_WHAT TO DO_.
Your task is to locate every line holding the string "that" and to copy each of them.

##### DATASET CONTENT

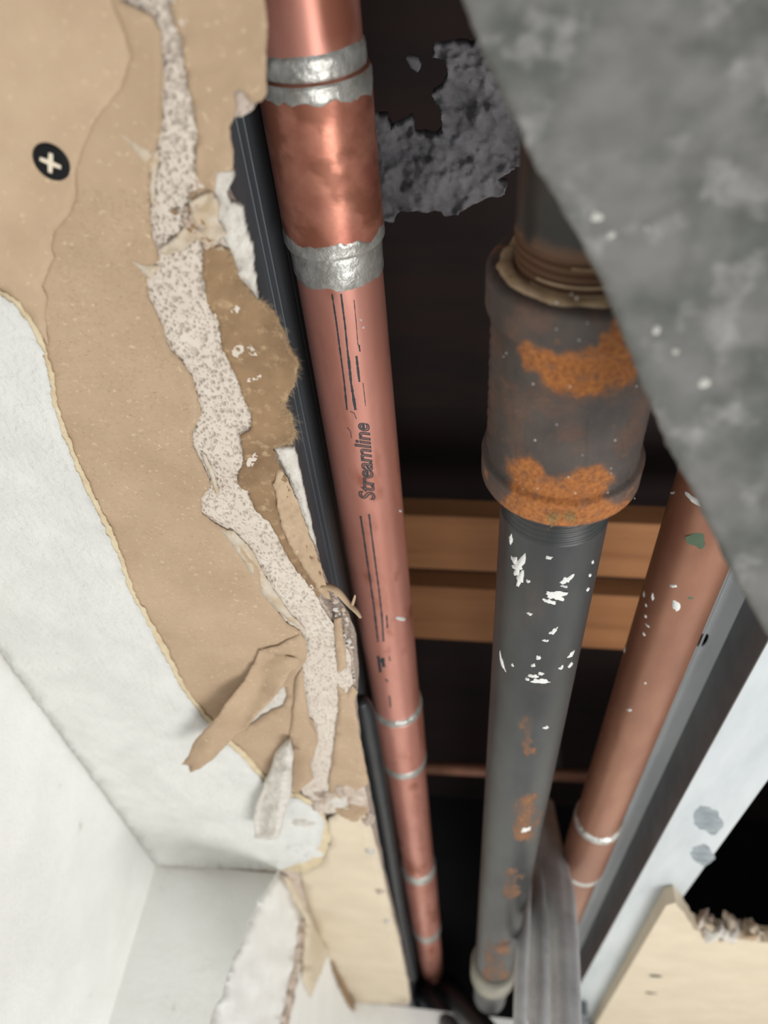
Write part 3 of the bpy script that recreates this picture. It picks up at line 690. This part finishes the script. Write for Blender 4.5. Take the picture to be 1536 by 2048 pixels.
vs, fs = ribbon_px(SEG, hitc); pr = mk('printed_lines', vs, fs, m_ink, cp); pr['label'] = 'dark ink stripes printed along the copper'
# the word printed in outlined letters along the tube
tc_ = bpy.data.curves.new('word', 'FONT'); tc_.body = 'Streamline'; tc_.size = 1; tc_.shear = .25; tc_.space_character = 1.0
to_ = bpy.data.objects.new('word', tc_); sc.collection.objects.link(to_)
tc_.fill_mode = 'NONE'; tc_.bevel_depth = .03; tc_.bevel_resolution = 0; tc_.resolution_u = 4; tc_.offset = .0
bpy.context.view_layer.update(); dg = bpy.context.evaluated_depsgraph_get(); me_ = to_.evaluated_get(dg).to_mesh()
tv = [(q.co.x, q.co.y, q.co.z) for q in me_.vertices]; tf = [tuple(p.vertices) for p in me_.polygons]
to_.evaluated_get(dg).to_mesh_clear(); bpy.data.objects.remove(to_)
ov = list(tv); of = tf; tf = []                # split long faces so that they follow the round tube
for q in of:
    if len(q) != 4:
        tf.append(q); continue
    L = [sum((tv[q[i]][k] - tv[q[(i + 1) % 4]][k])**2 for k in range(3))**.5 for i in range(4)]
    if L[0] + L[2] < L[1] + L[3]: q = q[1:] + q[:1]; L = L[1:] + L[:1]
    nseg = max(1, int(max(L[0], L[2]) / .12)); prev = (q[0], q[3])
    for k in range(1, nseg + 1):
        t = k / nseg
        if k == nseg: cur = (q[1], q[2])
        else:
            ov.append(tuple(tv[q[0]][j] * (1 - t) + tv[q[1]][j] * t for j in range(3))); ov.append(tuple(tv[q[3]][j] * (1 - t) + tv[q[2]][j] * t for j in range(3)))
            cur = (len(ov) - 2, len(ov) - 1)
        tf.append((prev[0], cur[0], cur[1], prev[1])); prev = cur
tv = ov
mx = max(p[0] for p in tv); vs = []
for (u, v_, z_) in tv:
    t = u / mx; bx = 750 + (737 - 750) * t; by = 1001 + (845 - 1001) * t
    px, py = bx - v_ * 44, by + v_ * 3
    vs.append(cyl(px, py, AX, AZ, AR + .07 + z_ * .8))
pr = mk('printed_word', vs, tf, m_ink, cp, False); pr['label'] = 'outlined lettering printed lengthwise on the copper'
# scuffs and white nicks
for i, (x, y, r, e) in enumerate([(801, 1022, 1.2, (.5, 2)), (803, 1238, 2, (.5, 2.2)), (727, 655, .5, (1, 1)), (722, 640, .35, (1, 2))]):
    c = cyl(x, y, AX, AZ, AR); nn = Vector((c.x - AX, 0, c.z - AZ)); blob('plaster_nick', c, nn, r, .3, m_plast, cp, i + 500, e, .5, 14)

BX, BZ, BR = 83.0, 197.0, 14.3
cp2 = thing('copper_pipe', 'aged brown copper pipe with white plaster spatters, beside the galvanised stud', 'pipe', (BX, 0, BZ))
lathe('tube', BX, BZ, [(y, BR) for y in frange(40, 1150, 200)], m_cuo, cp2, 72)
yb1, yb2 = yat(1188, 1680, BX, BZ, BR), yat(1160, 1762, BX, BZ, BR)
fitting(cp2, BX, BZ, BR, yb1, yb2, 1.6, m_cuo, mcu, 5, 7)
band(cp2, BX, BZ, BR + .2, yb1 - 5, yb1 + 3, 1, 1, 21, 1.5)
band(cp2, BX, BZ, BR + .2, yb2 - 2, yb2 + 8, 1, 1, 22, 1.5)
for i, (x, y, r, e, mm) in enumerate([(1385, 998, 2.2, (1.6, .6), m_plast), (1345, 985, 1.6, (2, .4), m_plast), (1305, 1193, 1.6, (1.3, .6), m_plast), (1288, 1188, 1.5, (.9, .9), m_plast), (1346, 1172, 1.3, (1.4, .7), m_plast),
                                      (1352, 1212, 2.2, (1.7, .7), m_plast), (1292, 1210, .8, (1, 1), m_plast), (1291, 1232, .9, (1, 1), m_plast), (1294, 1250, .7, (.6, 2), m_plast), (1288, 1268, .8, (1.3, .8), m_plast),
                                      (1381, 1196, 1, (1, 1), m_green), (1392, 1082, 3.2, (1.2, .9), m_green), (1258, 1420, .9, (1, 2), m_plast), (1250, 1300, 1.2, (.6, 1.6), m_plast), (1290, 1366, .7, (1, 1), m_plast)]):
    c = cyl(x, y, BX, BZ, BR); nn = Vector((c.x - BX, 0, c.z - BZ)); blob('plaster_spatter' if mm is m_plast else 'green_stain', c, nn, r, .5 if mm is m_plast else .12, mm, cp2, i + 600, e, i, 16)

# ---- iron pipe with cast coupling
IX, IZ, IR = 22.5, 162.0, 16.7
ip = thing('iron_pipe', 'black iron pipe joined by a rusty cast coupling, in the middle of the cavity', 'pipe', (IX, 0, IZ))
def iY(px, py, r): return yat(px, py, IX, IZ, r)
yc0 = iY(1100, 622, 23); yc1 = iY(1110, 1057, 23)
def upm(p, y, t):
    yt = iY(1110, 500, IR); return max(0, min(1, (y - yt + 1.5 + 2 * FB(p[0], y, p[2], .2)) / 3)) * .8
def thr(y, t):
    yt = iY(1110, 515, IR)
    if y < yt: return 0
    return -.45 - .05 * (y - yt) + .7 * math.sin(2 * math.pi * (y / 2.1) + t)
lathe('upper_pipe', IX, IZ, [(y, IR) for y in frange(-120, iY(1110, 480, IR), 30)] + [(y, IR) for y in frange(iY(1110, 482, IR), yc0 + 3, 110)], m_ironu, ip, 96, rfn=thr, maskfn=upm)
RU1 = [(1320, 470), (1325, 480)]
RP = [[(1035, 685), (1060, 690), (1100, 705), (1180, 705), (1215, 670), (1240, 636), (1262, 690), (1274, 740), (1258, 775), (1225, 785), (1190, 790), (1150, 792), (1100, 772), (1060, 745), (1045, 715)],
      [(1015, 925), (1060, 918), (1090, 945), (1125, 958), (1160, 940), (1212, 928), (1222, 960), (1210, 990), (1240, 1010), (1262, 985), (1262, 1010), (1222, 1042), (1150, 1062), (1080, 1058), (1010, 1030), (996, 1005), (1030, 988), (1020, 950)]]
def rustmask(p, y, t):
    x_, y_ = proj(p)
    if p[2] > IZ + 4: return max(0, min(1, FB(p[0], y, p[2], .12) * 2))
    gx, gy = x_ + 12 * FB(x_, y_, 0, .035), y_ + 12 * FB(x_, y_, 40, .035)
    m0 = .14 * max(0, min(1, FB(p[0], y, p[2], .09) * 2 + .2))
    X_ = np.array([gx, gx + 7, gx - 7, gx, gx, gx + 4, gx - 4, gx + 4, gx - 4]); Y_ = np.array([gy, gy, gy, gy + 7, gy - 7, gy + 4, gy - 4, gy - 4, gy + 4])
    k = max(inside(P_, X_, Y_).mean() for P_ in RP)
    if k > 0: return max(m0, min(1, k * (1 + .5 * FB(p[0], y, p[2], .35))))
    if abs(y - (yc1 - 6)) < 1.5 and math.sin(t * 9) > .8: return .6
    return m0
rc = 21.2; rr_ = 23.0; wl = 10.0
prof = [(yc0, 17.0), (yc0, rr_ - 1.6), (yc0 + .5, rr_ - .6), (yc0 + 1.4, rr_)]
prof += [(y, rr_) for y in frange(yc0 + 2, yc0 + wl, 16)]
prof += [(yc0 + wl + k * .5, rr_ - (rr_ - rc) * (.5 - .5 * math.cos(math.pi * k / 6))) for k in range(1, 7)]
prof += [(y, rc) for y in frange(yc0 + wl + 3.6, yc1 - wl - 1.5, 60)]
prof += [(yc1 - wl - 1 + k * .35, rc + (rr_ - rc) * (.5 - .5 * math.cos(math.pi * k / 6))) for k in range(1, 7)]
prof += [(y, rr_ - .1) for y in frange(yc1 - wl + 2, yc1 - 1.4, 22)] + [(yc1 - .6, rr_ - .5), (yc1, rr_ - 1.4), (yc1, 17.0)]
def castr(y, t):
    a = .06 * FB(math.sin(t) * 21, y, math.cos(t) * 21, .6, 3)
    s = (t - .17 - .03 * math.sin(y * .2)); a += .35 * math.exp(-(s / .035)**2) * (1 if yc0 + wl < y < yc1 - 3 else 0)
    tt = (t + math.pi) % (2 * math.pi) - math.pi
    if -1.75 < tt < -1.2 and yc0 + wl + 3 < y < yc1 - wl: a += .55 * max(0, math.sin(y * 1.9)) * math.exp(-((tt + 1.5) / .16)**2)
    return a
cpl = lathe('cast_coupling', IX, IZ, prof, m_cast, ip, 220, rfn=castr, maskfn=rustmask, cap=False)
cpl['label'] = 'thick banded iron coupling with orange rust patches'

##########

_THE RESPONSE_.
Write part 3 of the bpy script that recreates this picture. It picks up at line 690. This part finishes the script. Write for Blender 4.5. Take the picture to be 1536 by 2048 pixels.
ov = list(tv); of = tf; tf = []                # split long faces so that they follow the round tube